(June 3, 2015 at 11:39 pm)Anima Wrote:(June 3, 2015 at 10:18 pm)Parkers Tan Wrote: Except that marriage is not a fundamental human right (whatever you mean by that), but rather, a legal right.
Children lack many legal rights. If you'd like, I'll be happy to supply an admittedly incomplete list, at your request.
Marriage is not a fundamental human right. It is a legal agreement between two consenting adults recognized by the state or federal government.
As for children entering into contracts, I'd like to see your reasoning, with legal source materials, because I think you're mistaken. Children in America cannot legally enter into contracts.
The Petitioners argument is that there is a fundamental right to marriage and that the definition of marriage should be not be procreation centric, but rather recognition or security centric. That is why we discussed it as a fundamental right.

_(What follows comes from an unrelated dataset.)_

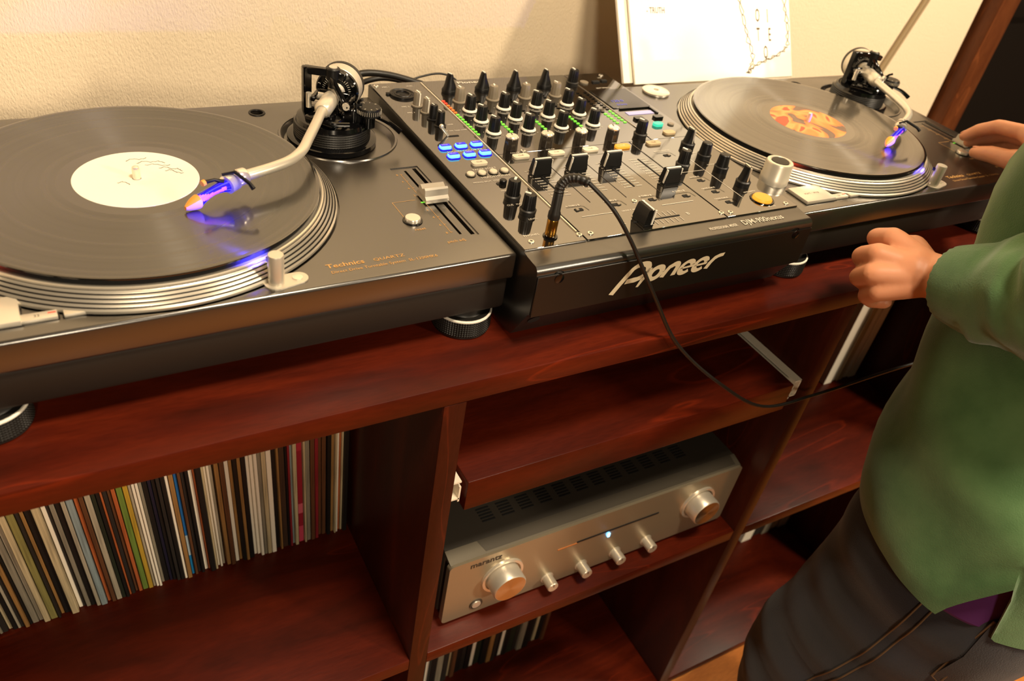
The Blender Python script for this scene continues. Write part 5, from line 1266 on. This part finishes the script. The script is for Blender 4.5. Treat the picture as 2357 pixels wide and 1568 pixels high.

It is not a fundamental right, it is a legal right. And furthermore, here in America, it isn't even listed in the Bill of Rights; in other words, the ability to marry is not an enumerated right. It could be argued that it should fall under the 10th Amendment, but at that point, its status as "fundamental" would seem to be severely undermined. Certainly a fundamental right would have an Amendment devoted to it, no?
Simply because a minor can void a contract in a more lax manner than an adult doesn't mean that the minor has the same -- or as you're insinuating, more -- rights as an adult. Firstly, the ability to more easily void a contract is only one specific privilege; but minors don't have the same rights to privacy or speech that an adult enjoys. Secondly, there must be court approval in most cases of a minor entering into a contract at all -- which fact in itself is a significant derogation of a minor's rights.
And none of this addresses my point, which is that minors aren't free to engage in marriage before specific, stipulated years, which fact means that minors do not enjoy the full panoply of rights that adults do, which was my point.
Can a five-year-old marry a three-year-old without parental input? Can a ten-year-old consent to sex with an adult? Can a twelve-year-old take out a car loan, legally?
Minors don't have the same rights as adults. This aspect of your argument is flawed.